YOUR TASK
Copy each record exactly as it reads, leaving out any pictures it holds.

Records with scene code
================================

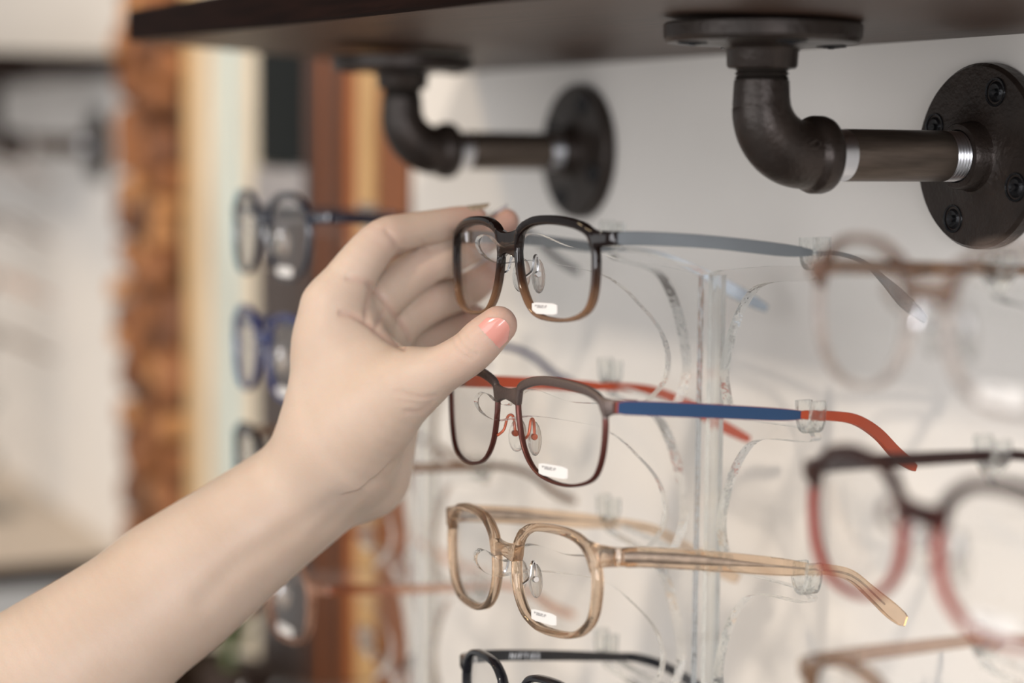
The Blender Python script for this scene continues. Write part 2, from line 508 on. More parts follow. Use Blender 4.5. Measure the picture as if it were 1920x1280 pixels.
def flange(name, parent, c, axis, turn=0.0, R_=0.0395):
    """floor flange: base at c, axis points away from the surface it is screwed to"""
    a = Vector(axis).normalized()
    mb = MB()
    mb.add(*lathe_vf([(0.0, 0.0), (R_ - 0.001, 0.0), (R_, 0.001), (R_ - 0.0002, 0.0062), (R_ - 0.0016, 0.0080), (0.024, 0.0084),
                      (0.0172, 0.0090), (0.0150, 0.0100), (0.0143, 0.0115), (0.0140, 0.0168), (0.0133, 0.0178), (0.0120, 0.0180), (0.0112, 0.0180), (0.0108, 0.012)], c, a, 64))
    o = mb.build(name, 'iron', parent)
    e1 = a.orthogonal().normalized()
    if abs(a.z) < 0.5: e1 = Vector((0, 0, 1))
    e2 = a.cross(e1)
    for k in range(4):
        t = turn + math.pi / 4 + k * math.pi / 2
        d = e1 * math.cos(t) + e2 * math.sin(t)
        p = Vector(c) + d * 0.0295
        mbh = MB()
        mbh.add(*lathe_vf([(0.0062, 0.0083), (0.0060, 0.0089), (0.0052, 0.0087), (0.0046, 0.0060)], p, a, 20))
        mbh.build('countersink', 'screw_black', o)
        screw(o, p + a * 0.0081, a)
    return o

def bracket(label, x, group, lift=0.0):
    b = empty('pipe_bracket', (x, 0, 0))
    tag(b, label, 'bracket', group)
    flange('wall_flange', b, (0, 0.0, 0), (0, -1, 0), turn=0.35)
    flange('shelf_flange', b, (0, -0.116, 0.0515 + lift), (0, 0, -1), turn=0.2)
    r = 0.0107
    # threaded close nipple under the shelf flange
    prof = [(r * 0.97, 0.0)]
    for k in range(6):
        prof += [(r * 1.01, 0.0005 + k * 0.0018), (r * 0.93, 0.0014 + k * 0.0018)]
    mb = MB(); mb.add(*lathe_vf([(r * 0.97, -lift)] + prof, (0, -0.116, 0.0375), (0, 0, -1), 40))
    mb.build('top_thread', 'dark_thread', b)
    # street elbow: straight, bend, beaded socket
    path, rad = [], []
    Rb = 0.021
    for z in np.linspace(0.029, 0.019, 4): path.append((0, -0.116, z)); rad.append(0.0110 + (0.029 - z) * 0.05)
    for a in np.linspace(0, math.pi / 2, 16)[0:]:
        path.append((0, -0.116 + Rb * (1 - math.cos(a)), 0.0 + Rb - 0.0003 - Rb * math.sin(a) ))
        rad.append(0.0115 + 0.0023 * math.sin(a) ** 1.0)
    ycur = -0.116 + Rb
    path = [(p[0], p[1], p[2] + 0.0005 - 0.0005) for p in path]
    zax = path[-1][2]
    for dy, rr in ((0.0012, 0.0140), (0.0024, 0.0152), (0.004, 0.0158), (0.008, 0.0158), (0.0100, 0.0152), (0.0110, 0.0138), (0.0110, 0.0110)):
        path.append((0, ycur + dy, zax)); rad.append(rr)
    mb = MB(); mb.add(*tube_vf(path, rad, 40, caps=False))
    el = mb.build('elbow', 'iron', b, angle=40)
    tag(el)
    # raised casting mark on the elbow cheek
    mb = MB(); mb.add(*tube_vf([(0.0132, -0.102, 0.004), (0.0138, -0.099, 0.0055), (0.0139, -0.0965, 0.0045), (0.0136, -0.0985, 0.0025), (0.0131, -0.1015, 0.0025)], 0.0006, 8))
    mb.build('casting_mark', 'iron', el)
    y0 = ycur + 0.0106; y1 = -0.0175
    mb = MB(); mb.add(*lathe_vf([(r * 0.985, 0.0), (r, 0.0004), (r, (y1 - y0) - 0.0165)], (0, y0 + 0.009, zax), (0, 1, 0), 48))
    mb.build('pipe', 'iron_pipe', b)
    mb = MB(); mb.add(*lathe_vf([(r * 0.985, -0.001), (r * 0.99, 0.0095)], (0, y0, zax), (0, 1, 0), 48))
    mb.build('pipe_collar', 'cut_steel', b)
    prof = [(r * 0.99, 0.0)]
    for k in range(7):
        prof += [(r * 1.0, 0.0004 + k * 0.00155), (r * 0.955, 0.0012 + k * 0.00155)]
    mb = MB(); mb.add(*lathe_vf(prof, (0, y1 - 0.0085, zax), (0, 1, 0), 48))
    mb.build('pipe_thread', 'cut_steel', b)
    for o in b.children:
        if o.name.startswith(('wall_flange',)): o.location.z = zax
    return b
BG = 'black iron pipe brackets under the shelves'
bracket('sharp near black iron pipe bracket with silver threaded pipe ends', 0.0, BG)
bracket('blurred black iron pipe bracket above the hand', -0.361, BG)
bf = bracket('small far black pipe bracket on the left display wall', -1.4488, BG, 0.0225)

# ------------------------------------------------------------------ clear display stands
XW, YW = -0.080, -0.091
TZ = [-0.040, -0.1065, -0.1735, -0.2405, -0.3075, -0.3745]
BASE_Z = -0.456
FRONT = [(-.120, -.0030), (-.135, -.0022), (-.148, -.0018), (-.158, -.0006), (-.166, .0022), (-.172, .0046), (-.1765, .0054), (-.1805, .0044),
         (-.184, .0008), (-.1885, -.0008), (-.193, .0010), (-.1965, .0042), (-.1995, .0052), (-.2020, .0036), (-.2022, .0002), (-.199, -.0040),
         (-.193, -.0070), (-.186, -.0066), (-.176, -.0060), (-.160, -.0086), (-.1425, -.0128), (-.132, -.0188), (-.1237, -.0262), (-.1168, -.0330),
         (-.1122, -.0395), (-.1094, -.0465), (-.1088, -.0525), (-.1100, -.0590), (-.1135, -.0640)]
SIDE = [(.0235, -.0075), (.034, -.0078), (.050, -.0070), (.064, -.0062), (.074, -.0058), (.082, -.0062), (.086, -.0080), (.0835, -.0105),
        (.074, -.0118), (.056, -.0132), (.043, -.0155), (.0343, -.0205), (.026, -.0300), (.0205, -.0400), (.0168, -.0500), (.0158, -.0580), (.0182, -.0665)]
def comb(prof, z_first_cut, sign=1.0, shift=0.0, end=None):
    pts = []
    for i, zc in enumerate(TZ):
        P = prof if i else prof[2:]
        pts += spline([(a * sign + shift, b + zc) for a, b in P], 4)
    return pts

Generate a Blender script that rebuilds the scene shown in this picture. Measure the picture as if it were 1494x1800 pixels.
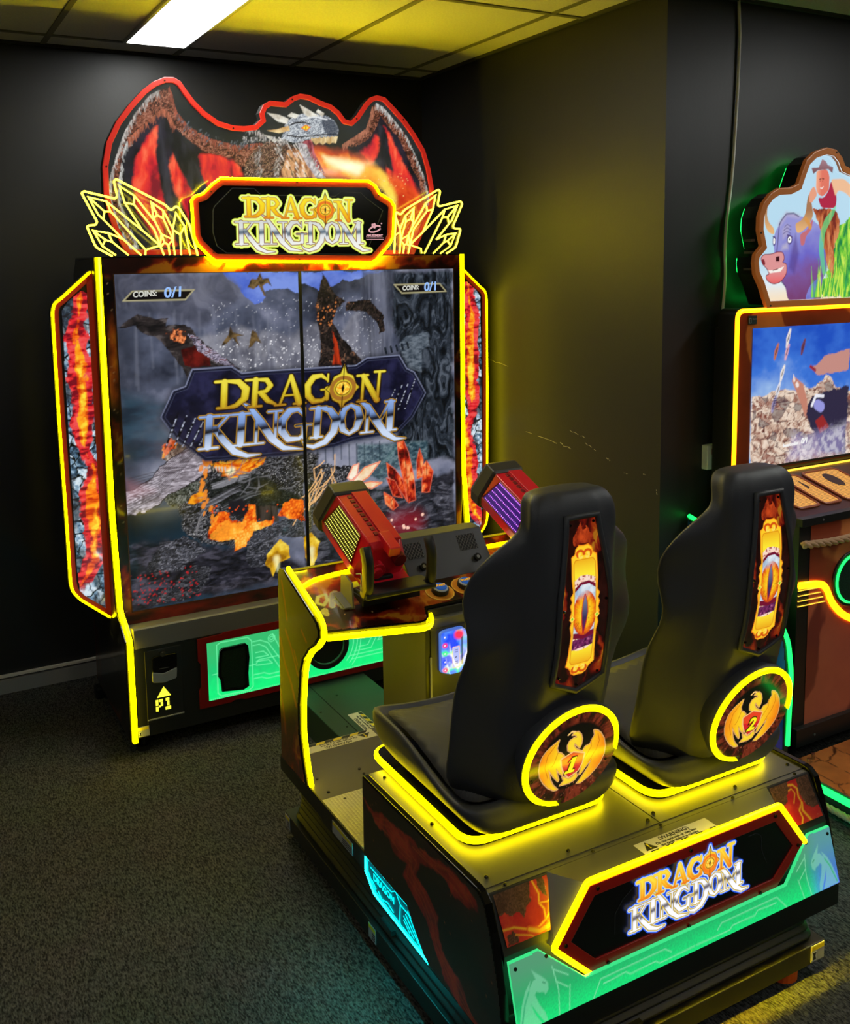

================================

FINISHED TASK
The Blender Python script for this scene continues. Write part 2, from line 508 on. More parts follow. Use Blender 4.5. Measure the picture as if it were 1920x1280 pixels.
def flange(name, parent, c, axis, turn=0.0, R_=0.0395):
    """floor flange: base at c, axis points away from the surface it is screwed to"""
    a = Vector(axis).normalized()
    mb = MB()
    mb.add(*lathe_vf([(0.0, 0.0), (R_ - 0.001, 0.0), (R_, 0.001), (R_ - 0.0002, 0.0062), (R_ - 0.0016, 0.0080), (0.024, 0.0084),
                      (0.0172, 0.0090), (0.0150, 0.0100), (0.0143, 0.0115), (0.0140, 0.0168), (0.0133, 0.0178), (0.0120, 0.0180), (0.0112, 0.0180), (0.0108, 0.012)], c, a, 64))
    o = mb.build(name, 'iron', parent)
    e1 = a.orthogonal().normalized()
    if abs(a.z) < 0.5: e1 = Vector((0, 0, 1))
    e2 = a.cross(e1)
    for k in range(4):
        t = turn + math.pi / 4 + k * math.pi / 2
        d = e1 * math.cos(t) + e2 * math.sin(t)
        p = Vector(c) + d * 0.0295
        mbh = MB()
        mbh.add(*lathe_vf([(0.0062, 0.0083), (0.0060, 0.0089), (0.0052, 0.0087), (0.0046, 0.0060)], p, a, 20))
        mbh.build('countersink', 'screw_black', o)
        screw(o, p + a * 0.0081, a)
    return o

def bracket(label, x, group, lift=0.0):
    b = empty('pipe_bracket', (x, 0, 0))
    tag(b, label, 'bracket', group)
    flange('wall_flange', b, (0, 0.0, 0), (0, -1, 0), turn=0.35)
    flange('shelf_flange', b, (0, -0.116, 0.0515 + lift), (0, 0, -1), turn=0.2)
    r = 0.0107
    # threaded close nipple under the shelf flange
    prof = [(r * 0.97, 0.0)]
    for k in range(6):
        prof += [(r * 1.01, 0.0005 + k * 0.0018), (r * 0.93, 0.0014 + k * 0.0018)]
    mb = MB(); mb.add(*lathe_vf([(r * 0.97, -lift)] + prof, (0, -0.116, 0.0375), (0, 0, -1), 40))
    mb.build('top_thread', 'dark_thread', b)
    # street elbow: straight, bend, beaded socket
    path, rad = [], []
    Rb = 0.021
    for z in np.linspace(0.029, 0.019, 4): path.append((0, -0.116, z)); rad.append(0.0110 + (0.029 - z) * 0.05)
    for a in np.linspace(0, math.pi / 2, 16)[0:]:
        path.append((0, -0.116 + Rb * (1 - math.cos(a)), 0.0 + Rb - 0.0003 - Rb * math.sin(a) ))
        rad.append(0.0115 + 0.0023 * math.sin(a) ** 1.0)
    ycur = -0.116 + Rb
    path = [(p[0], p[1], p[2] + 0.0005 - 0.0005) for p in path]
    zax = path[-1][2]
    for dy, rr in ((0.0012, 0.0140), (0.0024, 0.0152), (0.004, 0.0158), (0.008, 0.0158), (0.0100, 0.0152), (0.0110, 0.0138), (0.0110, 0.0110)):
        path.append((0, ycur + dy, zax)); rad.append(rr)
    mb = MB(); mb.add(*tube_vf(path, rad, 40, caps=False))
    el = mb.build('elbow', 'iron', b, angle=40)
    tag(el)
    # raised casting mark on the elbow cheek
    mb = MB(); mb.add(*tube_vf([(0.0132, -0.102, 0.004), (0.0138, -0.099, 0.0055), (0.0139, -0.0965, 0.0045), (0.0136, -0.0985, 0.0025), (0.0131, -0.1015, 0.0025)], 0.0006, 8))
    mb.build('casting_mark', 'iron', el)
    y0 = ycur + 0.0106; y1 = -0.0175
    mb = MB(); mb.add(*lathe_vf([(r * 0.985, 0.0), (r, 0.0004), (r, (y1 - y0) - 0.0165)], (0, y0 + 0.009, zax), (0, 1, 0), 48))
    mb.build('pipe', 'iron_pipe', b)
    mb = MB(); mb.add(*lathe_vf([(r * 0.985, -0.001), (r * 0.99, 0.0095)], (0, y0, zax), (0, 1, 0), 48))
    mb.build('pipe_collar', 'cut_steel', b)
    prof = [(r * 0.99, 0.0)]
    for k in range(7):
        prof += [(r * 1.0, 0.0004 + k * 0.00155), (r * 0.955, 0.0012 + k * 0.00155)]
    mb = MB(); mb.add(*lathe_vf(prof, (0, y1 - 0.0085, zax), (0, 1, 0), 48))
    mb.build('pipe_thread', 'cut_steel', b)
    for o in b.children:
        if o.name.startswith(('wall_flange',)): o.location.z = zax
    return b
BG = 'black iron pipe brackets under the shelves'
bracket('sharp near black iron pipe bracket with silver threaded pipe ends', 0.0, BG)
bracket('blurred black iron pipe bracket above the hand', -0.361, BG)
bf = bracket('small far black pipe bracket on the left display wall', -1.4488, BG, 0.0225)

# ------------------------------------------------------------------ clear display stands
XW, YW = -0.080, -0.091
TZ = [-0.040, -0.1065, -0.1735, -0.2405, -0.3075, -0.3745]
BASE_Z = -0.456
FRONT = [(-.120, -.0030), (-.135, -.0022), (-.148, -.0018), (-.158, -.0006), (-.166, .0022), (-.172, .0046), (-.1765, .0054), (-.1805, .0044),
         (-.184, .0008), (-.1885, -.0008), (-.193, .0010), (-.1965, .0042), (-.1995, .0052), (-.2020, .0036), (-.2022, .0002), (-.199, -.0040),
         (-.193, -.0070), (-.186, -.0066), (-.176, -.0060), (-.160, -.0086), (-.1425, -.0128), (-.132, -.0188), (-.1237, -.0262), (-.1168, -.0330),
         (-.1122, -.0395), (-.1094, -.0465), (-.1088, -.0525), (-.1100, -.0590), (-.1135, -.0640)]
SIDE = [(.0235, -.0075), (.034, -.0078), (.050, -.0070), (.064, -.0062), (.074, -.0058), (.082, -.0062), (.086, -.0080), (.0835, -.0105),
        (.074, -.0118), (.056, -.0132), (.043, -.0155), (.0343, -.0205), (.026, -.0300), (.0205, -.0400), (.0168, -.0500), (.0158, -.0580), (.0182, -.0665)]
def comb(prof, z_first_cut, sign=1.0, shift=0.0, end=None):
    pts = []
    for i, zc in enumerate(TZ):
        P = prof if i else prof[2:]
        pts += spline([(a * sign + shift, b + zc) for a, b in P], 4)
    return pts

Generate a Blender script that rebuilds the scene shown in this picture. Measure the picture as if it were 1494x1800 pixels.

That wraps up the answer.